WORK INSTRUCTIONS: Please quote exactly the lines below from the line containing "by 1280 pixels." to the line containing "HB.z+.149).build('screen', CARGL, ph)", both lines included, and nothing else.

Records from a data source:
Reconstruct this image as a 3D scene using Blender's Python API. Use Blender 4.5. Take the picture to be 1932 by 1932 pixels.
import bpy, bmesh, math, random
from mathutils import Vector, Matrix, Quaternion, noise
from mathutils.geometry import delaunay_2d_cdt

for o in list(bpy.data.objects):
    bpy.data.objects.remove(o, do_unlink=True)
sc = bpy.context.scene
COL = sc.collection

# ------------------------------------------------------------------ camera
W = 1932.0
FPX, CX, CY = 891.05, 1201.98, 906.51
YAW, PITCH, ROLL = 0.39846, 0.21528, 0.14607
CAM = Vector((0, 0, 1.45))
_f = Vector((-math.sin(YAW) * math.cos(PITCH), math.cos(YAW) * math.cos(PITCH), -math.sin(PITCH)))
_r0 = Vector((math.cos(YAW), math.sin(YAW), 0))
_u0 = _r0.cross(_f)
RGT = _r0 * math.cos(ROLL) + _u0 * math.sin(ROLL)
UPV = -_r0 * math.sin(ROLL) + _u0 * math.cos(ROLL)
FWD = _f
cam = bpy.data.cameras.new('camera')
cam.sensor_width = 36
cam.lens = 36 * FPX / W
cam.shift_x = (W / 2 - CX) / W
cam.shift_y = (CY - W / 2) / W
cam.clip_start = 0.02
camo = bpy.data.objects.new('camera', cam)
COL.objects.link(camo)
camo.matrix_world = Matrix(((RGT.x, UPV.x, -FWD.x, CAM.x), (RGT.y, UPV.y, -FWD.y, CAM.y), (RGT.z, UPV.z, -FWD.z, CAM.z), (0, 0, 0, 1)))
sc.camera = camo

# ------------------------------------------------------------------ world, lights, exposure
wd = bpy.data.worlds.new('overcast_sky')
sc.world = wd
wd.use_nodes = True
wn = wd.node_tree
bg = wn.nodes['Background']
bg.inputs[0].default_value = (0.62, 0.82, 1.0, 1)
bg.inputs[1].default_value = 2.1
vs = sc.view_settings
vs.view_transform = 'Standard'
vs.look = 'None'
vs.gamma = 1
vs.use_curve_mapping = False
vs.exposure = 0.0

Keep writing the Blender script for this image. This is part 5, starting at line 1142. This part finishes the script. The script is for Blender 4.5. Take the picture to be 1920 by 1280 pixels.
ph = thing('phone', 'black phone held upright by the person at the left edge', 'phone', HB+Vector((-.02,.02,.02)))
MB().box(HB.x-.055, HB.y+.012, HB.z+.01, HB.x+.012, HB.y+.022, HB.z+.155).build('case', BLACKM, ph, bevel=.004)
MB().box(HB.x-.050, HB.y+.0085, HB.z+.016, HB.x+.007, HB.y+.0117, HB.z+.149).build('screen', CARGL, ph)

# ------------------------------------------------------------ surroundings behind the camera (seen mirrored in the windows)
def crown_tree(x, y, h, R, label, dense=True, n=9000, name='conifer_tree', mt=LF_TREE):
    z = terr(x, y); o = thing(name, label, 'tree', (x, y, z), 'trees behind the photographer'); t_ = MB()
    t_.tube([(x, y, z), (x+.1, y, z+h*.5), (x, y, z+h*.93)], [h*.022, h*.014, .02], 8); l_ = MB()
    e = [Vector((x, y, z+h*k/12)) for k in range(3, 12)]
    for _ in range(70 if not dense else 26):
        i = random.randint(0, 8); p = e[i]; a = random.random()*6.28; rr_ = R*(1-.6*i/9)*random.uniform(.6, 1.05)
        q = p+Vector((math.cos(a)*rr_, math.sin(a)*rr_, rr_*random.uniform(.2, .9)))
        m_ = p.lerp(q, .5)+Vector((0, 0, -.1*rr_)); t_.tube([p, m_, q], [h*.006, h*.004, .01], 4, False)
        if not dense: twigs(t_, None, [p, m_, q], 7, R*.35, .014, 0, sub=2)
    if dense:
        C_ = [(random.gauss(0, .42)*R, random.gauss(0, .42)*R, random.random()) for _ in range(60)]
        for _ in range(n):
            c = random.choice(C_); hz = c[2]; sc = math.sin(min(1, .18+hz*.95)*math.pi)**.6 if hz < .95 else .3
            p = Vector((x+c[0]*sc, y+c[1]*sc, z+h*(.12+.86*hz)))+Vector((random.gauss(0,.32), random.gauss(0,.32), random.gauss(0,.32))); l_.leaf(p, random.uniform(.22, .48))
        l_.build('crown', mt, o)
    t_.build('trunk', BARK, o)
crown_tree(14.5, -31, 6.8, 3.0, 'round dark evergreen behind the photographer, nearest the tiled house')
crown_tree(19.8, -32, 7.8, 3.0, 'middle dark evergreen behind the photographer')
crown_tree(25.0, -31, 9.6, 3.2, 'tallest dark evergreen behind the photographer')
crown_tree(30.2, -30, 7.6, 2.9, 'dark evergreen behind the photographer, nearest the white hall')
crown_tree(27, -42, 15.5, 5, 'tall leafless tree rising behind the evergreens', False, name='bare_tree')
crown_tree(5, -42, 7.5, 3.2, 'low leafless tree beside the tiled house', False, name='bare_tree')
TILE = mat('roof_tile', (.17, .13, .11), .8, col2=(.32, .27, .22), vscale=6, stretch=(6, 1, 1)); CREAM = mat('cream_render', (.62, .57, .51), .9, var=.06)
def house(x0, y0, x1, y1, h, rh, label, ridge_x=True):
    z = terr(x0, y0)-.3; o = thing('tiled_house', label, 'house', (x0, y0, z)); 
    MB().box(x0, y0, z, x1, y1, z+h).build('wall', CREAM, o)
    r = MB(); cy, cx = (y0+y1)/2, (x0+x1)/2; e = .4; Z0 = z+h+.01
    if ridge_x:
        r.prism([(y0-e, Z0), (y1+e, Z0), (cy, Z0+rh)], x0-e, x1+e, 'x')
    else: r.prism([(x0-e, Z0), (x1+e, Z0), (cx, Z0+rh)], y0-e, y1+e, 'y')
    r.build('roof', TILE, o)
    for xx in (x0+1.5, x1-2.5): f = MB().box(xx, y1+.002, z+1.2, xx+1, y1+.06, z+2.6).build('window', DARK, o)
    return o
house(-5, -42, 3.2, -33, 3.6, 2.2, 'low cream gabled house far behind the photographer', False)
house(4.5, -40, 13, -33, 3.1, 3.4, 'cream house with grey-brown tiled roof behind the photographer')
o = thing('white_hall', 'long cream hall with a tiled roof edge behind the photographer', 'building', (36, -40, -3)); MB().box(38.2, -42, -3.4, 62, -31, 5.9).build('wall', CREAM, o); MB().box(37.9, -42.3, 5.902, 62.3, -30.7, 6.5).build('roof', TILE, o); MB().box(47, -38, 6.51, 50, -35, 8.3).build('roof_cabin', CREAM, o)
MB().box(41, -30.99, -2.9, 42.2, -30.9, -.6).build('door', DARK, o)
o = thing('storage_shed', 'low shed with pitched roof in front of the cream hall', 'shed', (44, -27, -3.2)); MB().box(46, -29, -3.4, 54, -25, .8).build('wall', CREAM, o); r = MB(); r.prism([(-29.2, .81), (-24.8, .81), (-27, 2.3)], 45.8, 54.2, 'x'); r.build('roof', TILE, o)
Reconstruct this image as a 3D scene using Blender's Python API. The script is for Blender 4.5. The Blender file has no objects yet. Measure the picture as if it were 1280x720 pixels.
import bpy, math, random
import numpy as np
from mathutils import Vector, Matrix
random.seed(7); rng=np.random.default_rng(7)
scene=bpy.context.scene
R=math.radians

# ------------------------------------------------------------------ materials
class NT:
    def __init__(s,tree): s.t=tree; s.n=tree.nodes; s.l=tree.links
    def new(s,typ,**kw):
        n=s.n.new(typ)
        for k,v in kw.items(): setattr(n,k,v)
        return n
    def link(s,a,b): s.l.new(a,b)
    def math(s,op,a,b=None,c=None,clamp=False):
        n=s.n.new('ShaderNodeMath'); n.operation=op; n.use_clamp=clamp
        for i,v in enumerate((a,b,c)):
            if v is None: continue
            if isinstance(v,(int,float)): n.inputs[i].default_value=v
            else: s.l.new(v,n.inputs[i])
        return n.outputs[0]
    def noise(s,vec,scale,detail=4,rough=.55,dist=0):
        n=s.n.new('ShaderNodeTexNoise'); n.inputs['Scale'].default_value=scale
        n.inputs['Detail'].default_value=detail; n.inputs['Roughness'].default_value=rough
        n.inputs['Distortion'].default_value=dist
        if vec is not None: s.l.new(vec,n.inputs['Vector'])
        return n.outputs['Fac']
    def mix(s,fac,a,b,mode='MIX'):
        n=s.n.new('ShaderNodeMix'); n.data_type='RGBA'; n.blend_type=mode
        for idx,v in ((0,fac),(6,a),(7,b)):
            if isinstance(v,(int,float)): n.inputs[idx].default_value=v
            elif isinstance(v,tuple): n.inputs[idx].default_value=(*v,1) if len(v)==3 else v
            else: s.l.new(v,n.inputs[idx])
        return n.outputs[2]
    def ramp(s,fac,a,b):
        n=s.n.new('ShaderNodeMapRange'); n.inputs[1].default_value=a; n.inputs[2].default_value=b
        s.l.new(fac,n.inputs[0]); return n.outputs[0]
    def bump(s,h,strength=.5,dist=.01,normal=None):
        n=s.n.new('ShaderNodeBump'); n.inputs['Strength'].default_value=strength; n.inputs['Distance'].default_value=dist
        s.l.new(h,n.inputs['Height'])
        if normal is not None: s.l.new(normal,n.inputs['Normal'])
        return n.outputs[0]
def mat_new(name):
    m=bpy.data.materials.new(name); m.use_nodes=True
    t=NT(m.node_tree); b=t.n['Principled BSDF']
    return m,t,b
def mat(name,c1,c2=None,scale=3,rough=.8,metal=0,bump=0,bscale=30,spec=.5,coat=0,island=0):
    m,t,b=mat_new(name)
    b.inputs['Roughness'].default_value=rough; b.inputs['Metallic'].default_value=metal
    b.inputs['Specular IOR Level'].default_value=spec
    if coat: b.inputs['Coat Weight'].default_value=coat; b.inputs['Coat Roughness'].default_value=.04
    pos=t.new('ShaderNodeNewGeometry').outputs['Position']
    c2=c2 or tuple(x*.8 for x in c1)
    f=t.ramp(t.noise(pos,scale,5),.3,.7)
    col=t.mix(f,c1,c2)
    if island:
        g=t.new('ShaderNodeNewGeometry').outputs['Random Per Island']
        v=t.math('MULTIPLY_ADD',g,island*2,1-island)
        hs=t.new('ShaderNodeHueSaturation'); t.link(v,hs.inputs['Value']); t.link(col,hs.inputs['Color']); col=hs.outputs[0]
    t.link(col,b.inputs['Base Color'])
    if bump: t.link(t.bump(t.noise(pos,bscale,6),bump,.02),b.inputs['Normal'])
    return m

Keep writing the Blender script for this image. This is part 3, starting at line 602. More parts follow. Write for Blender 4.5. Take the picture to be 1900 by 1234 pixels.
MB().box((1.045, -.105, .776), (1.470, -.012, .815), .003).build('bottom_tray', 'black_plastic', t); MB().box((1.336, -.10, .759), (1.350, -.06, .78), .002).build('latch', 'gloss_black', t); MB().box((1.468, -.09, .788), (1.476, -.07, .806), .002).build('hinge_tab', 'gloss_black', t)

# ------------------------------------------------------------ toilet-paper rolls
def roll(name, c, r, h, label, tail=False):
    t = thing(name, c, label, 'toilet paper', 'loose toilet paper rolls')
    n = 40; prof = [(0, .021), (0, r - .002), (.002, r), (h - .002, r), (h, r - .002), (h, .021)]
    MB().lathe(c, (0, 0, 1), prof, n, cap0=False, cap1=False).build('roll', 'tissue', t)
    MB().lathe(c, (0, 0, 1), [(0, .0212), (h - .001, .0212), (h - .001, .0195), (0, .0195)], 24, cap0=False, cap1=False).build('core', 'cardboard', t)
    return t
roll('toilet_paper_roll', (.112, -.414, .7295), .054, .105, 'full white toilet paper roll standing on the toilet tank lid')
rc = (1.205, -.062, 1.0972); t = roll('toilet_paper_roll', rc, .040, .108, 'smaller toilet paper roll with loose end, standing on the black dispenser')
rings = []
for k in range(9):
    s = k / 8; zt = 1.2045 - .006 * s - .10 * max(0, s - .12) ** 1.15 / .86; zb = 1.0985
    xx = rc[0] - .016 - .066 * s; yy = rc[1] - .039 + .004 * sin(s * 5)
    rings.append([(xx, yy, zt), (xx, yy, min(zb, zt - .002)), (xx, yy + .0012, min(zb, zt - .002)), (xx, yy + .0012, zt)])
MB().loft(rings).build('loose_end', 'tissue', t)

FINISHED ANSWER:
Keep writing the Blender script for this image. This is part 5, starting at line 1142. This part finishes the script. The script is for Blender 4.5. Take the picture to be 1920 by 1280 pixels.
ph = thing('phone', 'black phone held upright by the person at the left edge', 'phone', HB+Vector((-.02,.02,.02)))
MB().box(HB.x-.055, HB.y+.012, HB.z+.01, HB.x+.012, HB.y+.022, HB.z+.155).build('case', BLACKM, ph, bevel=.004)
MB().box(HB.x-.050, HB.y+.0085, HB.z+.016, HB.x+.007, HB.y+.0117, HB.z+.149).build('screen', CARGL, ph)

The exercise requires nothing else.